I don’t have a normal gaming group (though it’s getting there) and couldn’t get the Nerdbounders on Skype to save my life. So I decided to go to a few random pick-up games to get my gaming fix. Here are a few pieces of advice for a group of relative strangers starting a game at a local game store and especially for a group of non-strangers who have a stranger join.
- Chill out
I understand if one new person shows up to a group where everyone knows each other, the group will be more comfortable saying and doing things that might offend, intimidate, or generally put-off the person that doesn’t know them. I get it. You’re supposed to be yourself and live your truth, but maybe dial it down a few notches the first session or two to make sure everyone has a chance to get to know each other. For example, I swear . . . a lot. But I don’t jump into a game with a new group and drop F-bombs left and right. Do I have a right to? Maybe. It depends on the venue. However, I shouldn’t because I don’t know if it really offends another player or just makes them uncomfortable. Feel out the situation over time and see how people respond. After a few games, people get more comfortable and then you can loosen up a bit. - Fairness trumps the rules
This is especially true if anyone at the table is new to gaming. I know some people have a very strong desire to follow all the rules exactly as stated in the rulebooks. Resist that urge. Let the narrative take precedent over the mechanics for just a few sessions as long it’s fair, fun, and moves quickly. Trust me, you can fine-tune and tighten up the rules as you go. I’ve seen it in action and everyone has a much better time layering in rules as the game progresses.The take away point here is fairness. I played in a random game for one or two games because a GM required my character to roll a ludicrous check (that no other character had a similar equivalent) in order to determine if my character could perform his primary skill/function. First, that is no fun because there isn’t parity between a skill based character and a guy who just shoots or hits stuff. And second, it wasn’t even the way the rules were written. So if you can’t roll with it, make sure you know your shit. OCD newbies will read the rules and figure out you don’t know shit about shit and are basically being a douche about it. - Don’t rape anybody
Okay, that’s clickbait (new word according to Webster’s!!). Seriously though, I was in a game that in the first session a PC literally tried to rape an NPC. For those of you who don’t know otherwise, rape is a touchy subject to people other than women and it’s very uncomfortable for people around the table in general. ALSO, as a GM, don’t reward that behavior! My character tried to stop said PC from fictionally raping an NPC and somehow got less discretionary XP for the session. Maybe it’s because the GM thought you wouldn’t hear someone firing an assault rifle and then sexually assaulting a lady from literally one room away or the GM just gave more XP to people he/she knew before. That leads to #4. - Don’t favor people you know (go out of your way to make new people feel part of the group)

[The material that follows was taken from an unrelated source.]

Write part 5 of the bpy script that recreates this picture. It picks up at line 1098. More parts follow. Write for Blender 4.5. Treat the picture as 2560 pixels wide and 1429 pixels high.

Sound unfair? It isn’t. If there is a new person in the group, go out of your way to include them. They are way more likely to be inhibited and it makes everyone feel good to feel like part of the group. It doesn’t take much to dominate a group when people know each other. Give folks a chance and even if you don’t do it “in character”, give out equal rewards to everyone the first few times so new folks don’t get discouraged. - Have fun
If you are having fun (and aren’t a sociopath), other people will probably have fun. Remember this is a GAME not a life or death situation. Seriously, the out of character jokes will settle down over time, people will settle in, and everything will work out. And if it doesn’t, just remember you can always pretend to be a dwarf or robot, or tentacle porn monster with another group of people next week.
So that’s it for my first post. I’ll try to be more positive and creative on the next ones. I’m part of a great group that started a Star Wars: Edge of the Empire game recently and it’s been really fun. More to come!